Dalam forum tersebut, GKR Hemas mengutip Catatan Tahunan Komnas Perempuan 2024 yang mencatat sebanyak 445.500 kasus kekerasan terhadap perempuan. Menurutnya, angka tersebut tidak boleh dianggap sebagai kondisi yang normal dalam kehidupan berbangsa dan bernegara.
“Bentuk kekerasan yang paling banyak adalah kekerasan seksual, psikis, fisik, dan ekonomi. Bahkan 61 persen perkara di Pengadilan Agama masih berkaitan dengan kekerasan dalam rumah tangga,” ujarnya.
Ia menegaskan bahwa data tersebut menunjukkan urgensi pendekatan keagamaan yang berpihak pada korban dan memuliakan perempuan. Dalam konteks ini, GKR Hemas menilai KUPI memiliki peran penting dalam menghadirkan tafsir dan pandangan keagamaan yang menolak segala bentuk kekerasan.
Selain kekerasan fisik dan domestik, GKR Hemas juga menyinggung meningkatnya kekerasan berbasis gender online (KBGO). Ia menyebut isu tersebut menjadi perhatian serius dalam berbagai forum perempuan, termasuk dialog-dialog nasional yang melibatkan organisasi perempuan di Senayan.
Menurutnya, isu kekerasan terhadap perempuan harus terus dibahas di ruang publik agar persoalan di lapangan dapat terpetakan dengan baik dan ditindaklanjuti melalui kebijakan yang responsif gender.
GKR Hemas mengapresiasi peran KUPI dalam mendorong lahirnya Undang-Undang Tindak Pidana Kekerasan Seksual (TPKS). Serta kontribusinya terhadap perubahan Undang-Undang Nomor 16 Tahun 2019 tentang pendewasaan usia perkawinan.
Kemudian, Ia menilai fatwa-fatwa dan produk pengetahuan yang KUPI hasilkan telah memberi kontribusi nyata bagi perlindungan perempuan di Indonesia. Oleh karena itu, kerja-kerja ulama perempuan perlu terus kita perkuat melalui dukungan negara dan lembaga legislatif.

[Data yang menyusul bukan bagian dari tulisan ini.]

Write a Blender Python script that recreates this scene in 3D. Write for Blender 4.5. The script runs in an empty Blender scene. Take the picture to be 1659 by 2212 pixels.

Halaqah Kubra KUPI menjadi ruang refleksi bersama bagi ulama perempuan, akademisi, dan aktivis untuk merumuskan langkah strategis menghadapi persoalan kekerasan berbasis gender. GKR Hemas berharap forum ini dapat memperkuat sinergi antara gerakan masyarakat sipil dan kebijakan negara.